Work to complete:
Quote exactly the lines from the one with "Recreate this scene" to the end of the data, both included; omit the pictures.

Stored records
==============================
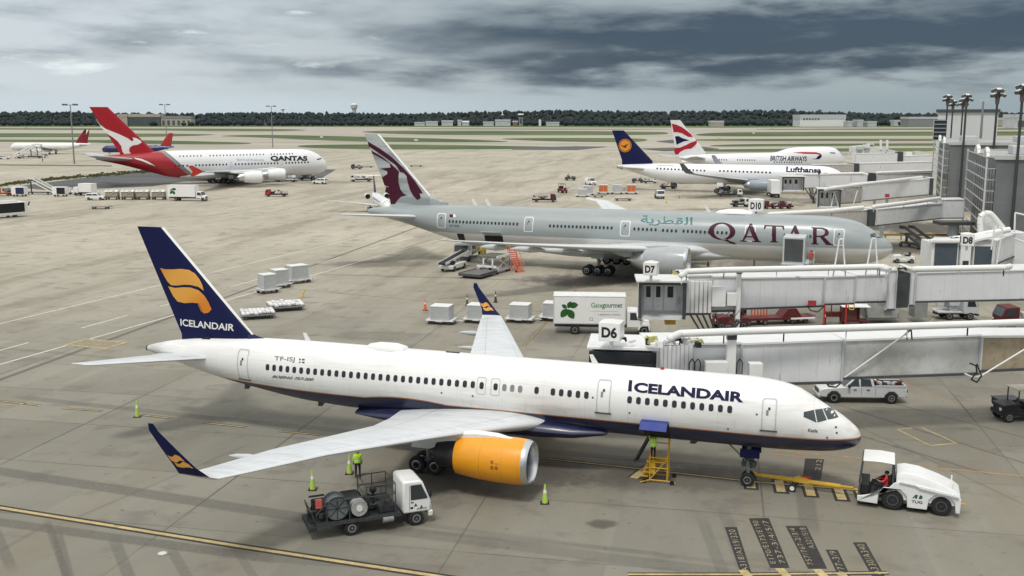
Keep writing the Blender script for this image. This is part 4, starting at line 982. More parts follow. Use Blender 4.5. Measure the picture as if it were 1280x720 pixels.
for s_ in (1, -1):
    P4.airfoil([(53.5, 1.0, 6.2, 6.4, .10, -5), (54.6, 2.0, 6.3, 5.4, .10, -6), (61.2, 9.1, 7.1, 2.2, .09, -6), (61.8, 9.7, 7.15, 1.4, .06, -6)], 'tailplane', wingmat('tail_far_grey', (.4, .41, .42)), mirror=s_ < 0)
    le = lambda w: 20.5+.60*(w-2.8)
    w = P4.airfoil([(18.6, 1.4, 3.0, 12.5, .12, -5), (20.2, 2.8, 3.2, 10.6, .13, -5), (le(9), 9, 4.0, 7.2, .11, -6), (le(18), 18, 5.1, 4.8, .10, -6), (le(27), 27, 6.3, 2.9, .10, -7), (le(29.2), 29.2, 6.7, 2.3, .09, -12)], 'wing', WM3, mirror=s_ < 0, n=14)
    P4.airfoil([(le(29.2), 29.2, 6.7, 2.3, .09, -30), (le(29.2)+1.2, 30.0, 7.6, 1.8, .08, -60), (le(29.2)+2.6, 30.6, 9.2, 1.1, .08, -66)], 'winglet', paint('winglet_grey', (.10, .115, .13), .4), parent=w, mirror=s_ < 0)
    P4.engine(19.0, 9.37*s_, 2.75, 5.2, 1.6, paint('cowl_blue_grey', (.30, .34, .38), .35), tail=1.4, core=SILVER, pyl=[(20.6, 3.9, 4.3, .1), (22.5, 3.8, 4.6, .3), (26, 3.5, 4.4, .3), (29, 3.9, 4.1, .05)])
    P4.gear(32.6, 5.3*s_, .68, .5, [-.95, .95], 1.4, 3.2, strut=.2)
P4.gear(6.7, 0, .5, .36, [0], .8, 2.4, 'nose_landing_gear', strut=.14)
fwin(P4, [((821.5, 210.6), (880.5, 213.2)), ((900, 213.6), (944, 215)), ((947.8, 215.2), (962.5, 215.8))], 1.06, .5, .55)
P4.text('Lufthansa', [(982.5, 214.8), (1026.5, 216.2), (1027, 209.8), (983, 208.2)], NAVYT, bold=.04, step=.5, off=.05)
P4.text('Lufthansa Group', [(822, 207.6), (842, 208.3), (842, 206.4), (822, 205.7)], MGREY, step=.5, off=.05)
P4.poly([[(1044, 208.5), (1049, 208.6), (1050.5, 210.6), (1045, 210.4)]], CABG, 'cockpit_window', step=.4)
# ---------------------------------------------------------------- 5. white four-jet with a humped upper deck
P5 = Plane('airliner', 'white humped airliner with red, white and blue waves on its fin', (119.5, 369, 22.5),
  [(0, 5.4, 5.0, .05), (.5, 6.6, 4.3, 1.0), (1.8, 8.0, 3.4, 1.9), (3.2, 9.2, 2.9, 2.4), (4.4, 10.0, 2.6, 2.7), (7, 10.5, 2.3, 3.0), (10, 10.62, 2.2, 3.2), (20, 10.55, 2.2, 3.25), (25, 10.0, 2.2, 3.25), (29, 9.0, 2.2, 3.25), (32, 8.75, 2.2, 3.25), (50, 8.7, 2.4, 3.2), (58, 8.6, 4.0, 2.7), (64, 8.4, 5.8, 1.7), (68.2, 8.1, 7.0, .7), (69, 7.9, 7.3, .3)])
P5.fus(LW, n=36)
P5.fin((838, 150), (850, 150), (881.5, 185.6), (844.5, 194), paint('fin_white', (.8, .8, .8), .4), t=.09)
Z = lambda pts: zoomp(pts, 680, 110)
REDB = paint('emblem_red', (.42, .015, .03), .4)
P5.findecal([Z([(640, 178), (664, 184), (690, 196), (715, 214), (735, 230), (745, 246), (720, 244), (690, 226), (665, 220), (650, 222)]), Z([(652, 318), (655, 300), (680, 298), (710, 285), (730, 274), (748, 268), (762, 262), (766, 272), (752, 288), (735, 302), (705, 306), (680, 320), (672, 332), (658, 332)])], mat=REDB, step=1., off=.06)
P5.findecal([Z([(656, 242), (672, 240), (690, 250), (726, 262), (700, 266), (680, 275), (664, 284)])], mat=NAVY, step=1., off=.06)
decal('speed_ribbon', REDB, P5.root, lambda u, v: P5.surf(u, v, .03), polys=[[P5.sk(*p) for p in [(991, 190.6), (1005, 190.0), (1020, 190.3), (1025.5, 191.8), (1026.5, 194), (1020, 192.6), (1005, 192.3)]]], step=1)
decal('speed_ribbon', NAVY, P5.root, lambda u, v: P5.surf(u, v, .03), polys=[[P5.sk(*p) for p in [(1026.5, 192.5), (1027.3, 195.5), (1024, 199), (1014, 199), (1020, 198), (1022.5, 195)]]], step=1)
P5.text('BRITISH AIRWAYS', [(962.5, 200.8), (1008, 201.6), (1008.5, 195.4), (963, 194.6)], NAVYT, bold=.02, step=.5, off=.05)
fwin(P5, [((893, 199.5), (908, 199.8)), ((922, 199.8), (943, 200.2)), ((968, 202.6), (1002, 203))], 1.02, .45, .5)
P5.poly([[(1037, 190.3), (1043.5, 190.6), (1045, 192), (1038, 191.8)]], CABG, 'cockpit_window', step=.4)
for s_ in (1, -1):
    P5.airfoil([(58.5, 1.0, 7.1, 9, .10, -6), (60, 2.4, 7.3, 7.6, .10, -7), (68.0, 10.4, 8.2, 2.8, .09, -7), (68.6, 11, 8.3, 2.0, .06, -7)], 'tailplane', wingmat('tail_far_grey', (.4, .41, .42)), mirror=s_ < 0)
    le = lambda w: 21+.86*(w-3.25)
    w = P5.airfoil([(18, 1.8, 3.0, 17, .12, -6), (20.4, 3.25, 3.2, 14.6, .13, -6), (le(12), 12, 3.8, 9.0, .11, -4), (le(22), 22, 4.2, 6.0, .10, -4), (le(31), 31, 4.5, 3.6, .10, -5)], 'wing', WM3, mirror=s_ < 0, n=14)
    P5.airfoil([(le(31)+.2, 31, 4.5, 3.2, .09, -40), (le(31)+2.0, 31.6, 5.6, 1.2, .08, -70)], 'winglet', WHITE, parent=w, mirror=s_ < 0)
    for x, y, z in ((22.5, 11.8, 2.4), (31.5, 20.8, 2.5)):
        P5.engine(x, y*s_, z, 4.6, 1.35, paint('cowl_navy', (.02, .03, .12), .35), tail=1.4, core=SILVER, pyl=[(x+1.4, z+1.1, z+1.5, .1), (x+4, z+1., z+1.8, .3), (x+8, z+1, z+1.6, .25), (x+9, z+1.3, z+1.5, .05)])
    P5.gear(33, 5.5*s_, .62, .45, [-.75, .75], 1.2, 3.0, strut=.2)
P5.gear(7.8, 0, .6, .4, [0], .9, 2.4, 'nose_landing_gear', strut=.16)
# ---------------------------------------------------------------- 6. smaller aircraft
def smalljet(name, label, pose, L, R, zc, bodym, finm, span, finh, rear=False, ttail=False, sweep=.5):
    P = Plane(name, label, pose, [(0, zc-.15, zc-.35, .03), (.2, zc+.15, zc-.7, R*.3), (1., zc+.55*R, zc-.95*R, R*.66), (2.4, zc+.93*R, zc-R, R*.92), (4, zc+R, zc-R, R), (L*.66, zc+R, zc-R, R), (L*.84, zc+R*.95, zc-R*.3, R*.72), (L*.97, zc+R*.8, zc+R*.35, R*.25), (L, zc+R*.7, zc+R*.45, R*.1)])
    P.fus(bodym, n=28, seg=40)
    c = L*.16; x0 = L*.80; zt = zc+R*.9
    secs = [(x0+k*c*.28*sweep*2, 0, zt+(finh-zt)*k/3-(.5 if k == 0 else 0), c*(1-.2*k), .09, 90) for k in range(4)]
    P.fsecs = secs; P.finobj = P.airfoil(secs, 'vertical_tail', finm)
    ht = finh-.1 if ttail else zc+R*.4; hx = secs[-1][0] if ttail else L*.85
    for s_ in (1, -1):
        P.airfoil([(hx, .05, ht, c*.8, .09, -3), (hx+span*.1, span*.19, ht+(.1 if ttail else .5), c*.35, .08, -3)], 'tailplane', WM3 if not ttail else WHITE, mirror=s_ < 0)
        w = P.airfoil([(L*.34, R*.5, zc-R*.75, L*.20, .12, -5), (L*.40, R*1.0, zc-R*.72, L*.155, .12, -5), (L*.49, span*.26, zc-R*.3, L*.085, .11, -5), (L*.57, span*.5, zc+R*.15, L*.04, .10, -5)], 'wing', LGREY if ttail else WM3, mirror=s_ < 0, n=10)
        P.airfoil([(L*.57, span*.5, zc+R*.15, L*.04, .09, -50), (L*.60, span*.515, zc+R*.15+1.5, L*.018, .08, -75)], 'winglet', bodym if not ttail else WHITE, parent=w, mirror=s_ < 0)
        if rear: P.engine(L*.70, (R+.95)*s_, zc+R*.45, L*.10, R*.52, WHITE, tail=.5, core=DGREY, pyl=[])
        else: P.engine(L*.33, span*.155*s_, zc-R*1.0+.0, L*.10, R*.50, bodym, tail=.9, core=SILVER, pyl=[(L*.35, zc-R*.8, zc-R*.5, .1), (L*.44, zc-R*.8, zc-R*.45, .15)])
        P.gear(L*.52, span*.095*s_, .5, .35, [0], .8, zc-R*.8, strut=.14)
    P.gear(L*.1, 0, .35, .22, [0], .45, zc-R*.9, 'nose_landing_gear', strut=.09)
    P.poly([[(0, 0)]*3], GLASS) if 0 else None
    for sd_ in (1, -1):
        for th0, th1 in ((30, 58), (62, 88)):
            decal('cockpit_window', GLASS, P.root, lambda u, v, sd_=sd_: (lambda q: (q.x, q.y*sd_, q.z))(P.ang(u, v, .02)), polys=[[(1.0, th0), (1.7, th0), (1.9, th1), (1.25, th1)]], step=None)
    c_ = {}
    for i in range(int(L*.5/1.0)):
        x = L*.2+i*1.0
        for sd_ in (1,): P.window(c_, x, zc+R*.3, .35, .45, WF)
    return P
def head(px0, py0, px1, py1):
    a, b_ = g(px0, py0), g(px1, py1); return degrees(atan2((a-b_).y, (a-b_).x))
# regional jet with a T tail, nose towards the viewer, behind the maroon-marked fin
smalljet('regional_jet', 'small white regional jet with T tail, behind the maroon antelope fin', (-26.2, 215, -76), 28, 1.25, 2.4, WHITE, paint('fin_darkblue', (.02, .03, .08), .4), 24, 7.4, rear=True, ttail=True)
p = g(14, 192.5); P6 = smalljet('airliner', 'small white airliner with dark red tail, at far left behind the red finned jet', (p.x, p.y, 178), 47, 2.2, 4.3, WHITE, paint('fin_darkred', (.20, .01, .02), .4), 40, 14.0)
decal('fin_emblem', WHITE, P6.finobj, lambda u, v: (u, -P6.finy(u, v, .05), v), polys=[[(44.6, 11.0), (46.5, 13.9), (45.2, 13.9)]])
decal('fin_emblem', BLACK, P6.finobj, lambda u, v: (u, -P6.finy(u, v, .05), v), polys=[[(42.8, 12.0), (43.8, 12.0), (45.0, 13.9), (44.2, 13.9)]])
def livsw(nt, x, y, z, t): return mixc(nt, x.gt(30.), (.012, .018, .10), (.016, .024, .13))
p = g(128, 197); SWB = fmat('livery_royal_blue', livsw)
P7 = smalljet('airliner', 'royal blue airliner with red tail, mostly hidden behind the double deck airliner', (p.x-8, p.y+20, 182), 39, 1.9, 3.9, SWB, paint('fin_coral', (.36, .03, .03), .5), 34, 12.4)
def swap(): pass
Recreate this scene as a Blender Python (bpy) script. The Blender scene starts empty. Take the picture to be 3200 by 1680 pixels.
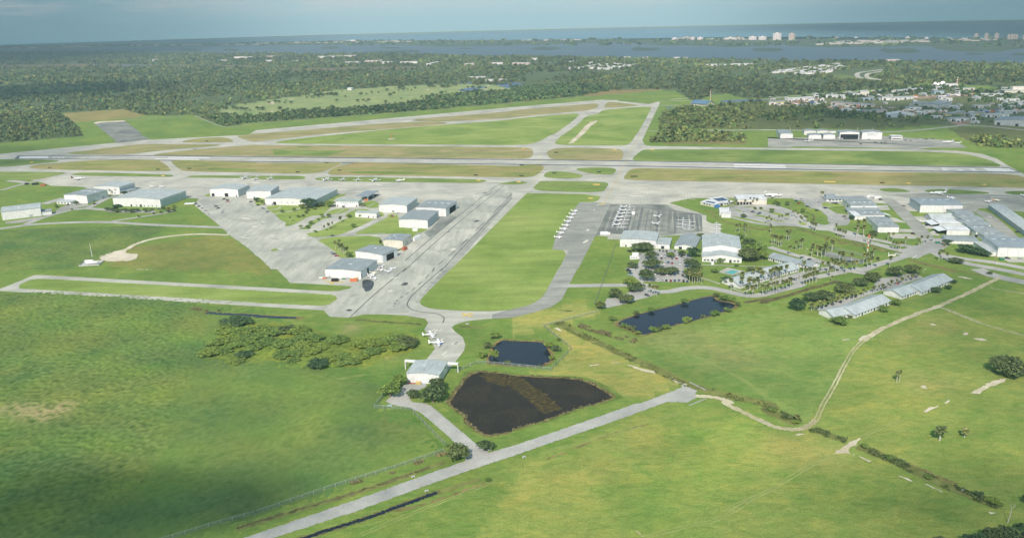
SUN_E, SKY_S = 5.0, 0.115
SKY_T, CLOUD, HORIZON, BANK = (0.68, 0.98, 1.10), (5.4, 7.0, 7.8), (1.1, 4.1, 5.7), (0.1, 1.7, 2.9)
HAZE, HAZE_C = 8.5e-5, (0.54, 0.90, 1.0, 1)
SHADE_CLOUDS = [(330, 1275, 115, 48, 0.85), (-20, 1300, 110, 70, 0.5), (2600, 1345, 100, 80, 0.5), (-60, 400, 260, 220, 0.5), (2600, 480, 200, 220, 0.5), (2590, 800, 110, 180, 0.35), (-5000, 8200, 3500, 6800, 0.97), (5200, 8200, 3500, 6800, 0.97), (2380, 290, 480, 300, 0.75), (60, 230, 620, 480, 0.9)]
import bpy, bmesh, math, random
import numpy as np
from mathutils import Vector, Matrix, noise as mnoise
random.seed(7); rng = np.random.default_rng(11)
SC = bpy.context.scene; C = SC.collection
# ------------------------------------------------------------------ camera: 28 mm lens, 220 m above a flat coast
FL, W, H, HZ = 2002.9, 2575.0, 1352.0, 220.0
AR = math.atan(0.0247); PT = math.atan((H/2-38.6)*math.cos(AR)/FL)
ca_q, sa_q, cp_q, sp_q = math.cos(AR), math.sin(AR), math.cos(PT), math.sin(PT)
def G(p, z=0.0):
    """survey helper: a measured photo position -> the point of the terrain (at height z) it shows"""
    u = p[0]-W/2; v = H/2-p[1]
    uu = u*ca_q+v*sa_q; vv = -u*sa_q+v*ca_q
    t = (z-HZ)/(vv*cp_q-FL*sp_q)
    return Vector((uu*t, (FL*cp_q+vv*sp_q)*t, z))
def PR(w):
    x, y, z = w[0], w[1], w[2]-HZ
    f = y*cp_q-z*sp_q; a = x; b = y*sp_q+z*cp_q
    uu = a/f*FL; vv = b/f*FL
    return (W/2+uu*ca_q-vv*sa_q, H/2-(uu*sa_q+vv*ca_q))
VW = {'F': (0, 0, 3200)}
for _c in range(4):
    for _r in range(4): VW['%d%d' % (_c, _r)] = (800*_c, 420*_r, 800)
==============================
Solved exercise:
Recreate this scene as a Blender Python (bpy) script. The Blender scene starts empty. Take the picture to be 3200 by 1680 pixels.
SUN_E, SKY_S = 5.0, 0.115
SKY_T, CLOUD, HORIZON, BANK = (0.68, 0.98, 1.10), (5.4, 7.0, 7.8), (1.1, 4.1, 5.7), (0.1, 1.7, 2.9)
HAZE, HAZE_C = 8.5e-5, (0.54, 0.90, 1.0, 1)
SHADE_CLOUDS = [(330, 1275, 115, 48, 0.85), (-20, 1300, 110, 70, 0.5), (2600, 1345, 100, 80, 0.5), (-60, 400, 260, 220, 0.5), (2600, 480, 200, 220, 0.5), (2590, 800, 110, 180, 0.35), (-5000, 8200, 3500, 6800, 0.97), (5200, 8200, 3500, 6800, 0.97), (2380, 290, 480, 300, 0.75), (60, 230, 620, 480, 0.9)]
import bpy, bmesh, math, random
import numpy as np
from mathutils import Vector, Matrix, noise as mnoise
random.seed(7); rng = np.random.default_rng(11)
SC = bpy.context.scene; C = SC.collection
# ------------------------------------------------------------------ camera: 28 mm lens, 220 m above a flat coast
FL, W, H, HZ = 2002.9, 2575.0, 1352.0, 220.0
AR = math.atan(0.0247); PT = math.atan((H/2-38.6)*math.cos(AR)/FL)
ca_q, sa_q, cp_q, sp_q = math.cos(AR), math.sin(AR), math.cos(PT), math.sin(PT)
def G(p, z=0.0):
    """survey helper: a measured photo position -> the point of the terrain (at height z) it shows"""
    u = p[0]-W/2; v = H/2-p[1]
    uu = u*ca_q+v*sa_q; vv = -u*sa_q+v*ca_q
    t = (z-HZ)/(vv*cp_q-FL*sp_q)
    return Vector((uu*t, (FL*cp_q+vv*sp_q)*t, z))
def PR(w):
    x, y, z = w[0], w[1], w[2]-HZ
    f = y*cp_q-z*sp_q; a = x; b = y*sp_q+z*cp_q
    uu = a/f*FL; vv = b/f*FL
    return (W/2+uu*ca_q-vv*sa_q, H/2-(uu*sa_q+vv*ca_q))
VW = {'F': (0, 0, 3200)}
for _c in range(4):
    for _r in range(4): VW['%d%d' % (_c, _r)] = (800*_c, 420*_r, 800)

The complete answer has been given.